By Staff Editorial
By Staff Editorial
Meet Maher Arar.
When he was 17 years old, Arar moved to Canada from Syria. Arar eventually earned his master’s degree in telecommunications, got a good job and started a family. Things were going well for him.
Maher had a loving wife, two beautiful children, and a rewarding business. Unfortunately, in September 2002 all of that changed.
Arar was vacationing with his family in Tunisia when he decided to return to Canada for work purposes. Since Arar was using air-miles, he was forced to take a flight from Tunis, through New York, to Montreal.
On arriving in New York, Arar was pulled aside by airport security. He was fingerprinted and photographed. Airport personnel assured him it was all standard procedure. But when New York police and FBI agents showed up, Arar became suspicious.
The agents copied his passport and proceeded to interrogate Arar. He felt compelled to request a lawyer. The interrogators ignored this request. They told Arar that, as he was a Canadian citizen and not an American, he had no right to a lawyer. When he asked to make a phone call, his requests were ignored again.
Arar was belittled, harassed and strip searched. Still, he remained cooperative. When he asked why this was happening to him, the only explanation they gave was that he was of “special interest.”
More than 24 hours later, after extensive interrogation and no sleep, Arar was pressured into signing a document that he was not allowed to read. He was then chained and transported to the Metropolitan Detention Center. Arar, however, had no idea where he had been taken.
On Oct. 2 Arar, who had been detained since Sep. 26, finally got a two-minute phone call. He used that call contact his family; he asked them to help and to find him a lawyer.
Later, Arar was told that he was scheduled for deportation. He signed a document to request that he be deported to Canada. Although Arar had obtained a lawyer who vowed to return him to Canada, Arar was later informed that he would be deported to Syria.
This decision was based on evidence that Arar was not allowed to see.
Arar was faced with hours of intense questioning, as well as food and sleep deprivation while held in the United States. When he arrived in Jordan and Syria, things got worse.
Arar was held in a cell that was only 3-feet wide, 6-feet long, and 7-feet tall. Hardly any light filtered into his cell. Rats ran rampant. It was not uncommon for cat urine to fall on him through the bars in his ceiling. He was deprived of a toothbrush, toothpaste, shower facilities, and even a change of clothing.
Arar was regularly beaten with electrical cables. Often, the threats and physical attacks were jarring enough that he would urinate on himself. Three times during his detention, he suffered from nervous crises, in which he was flooded with uncontrollable memories and screamed frenziedly.
Arar had been detained for more than one year without charges being filed, and based on evidence he never saw.
A horrific experience like Maher Arar’s seems like something that could never happen to the average United States citizen. However, on Oct. 17, when President George W. Bush signed the Detainee Treatment and Trials bill in to law, it became a frightening reality.

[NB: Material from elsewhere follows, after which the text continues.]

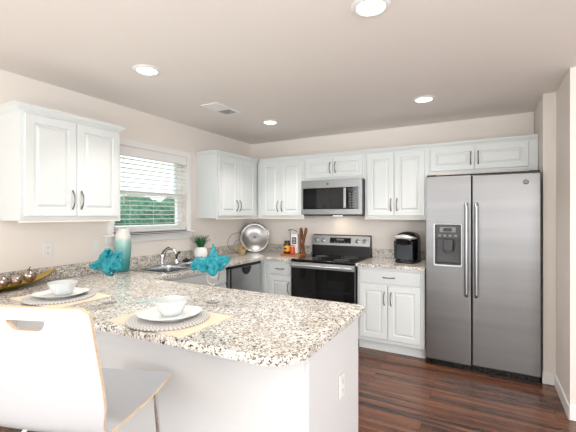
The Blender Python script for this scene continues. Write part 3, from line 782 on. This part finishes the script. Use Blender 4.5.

One of the most glaring drawbacks of Bush’s detainee bill is the article on habeas corpus.
Habeas corpus ad subjiciendum is a long Latin phrase that guarantees us all the right to question if we are imprisoned legally, and to be released from custody if it’s not legal. Or at least it did.
Under this new legislation, habeas corpus is not merely suspended, it is completely abolished. Any person that the president or secretary of state deems to be an “enemy combatant” can be detained for an indefinite period of time. Detainees will have neither rights to counsel, nor any rights to a trial.
Like Maher Arar, they can be detained without charges being filed, and based on evidence they cannot examine.
Perhaps the most disturbing point, other than the total obliteration of a civil rights safe guard that has been around for centuries, is the elusive definition of “enemy combatant.”
Because of its ability to protect citizens from being thrown into prison without merit, habeas corpus is often referred to as the lynchpin of the Constitution. This new legislation is dangerous because it challenges our basic rights and freedoms with the threat of wrongful and indefinite imprisonment.
Life as a detainee was hell for Arar. Now that habeas corpus has been eliminated, our country might be headed there faster than you’d think.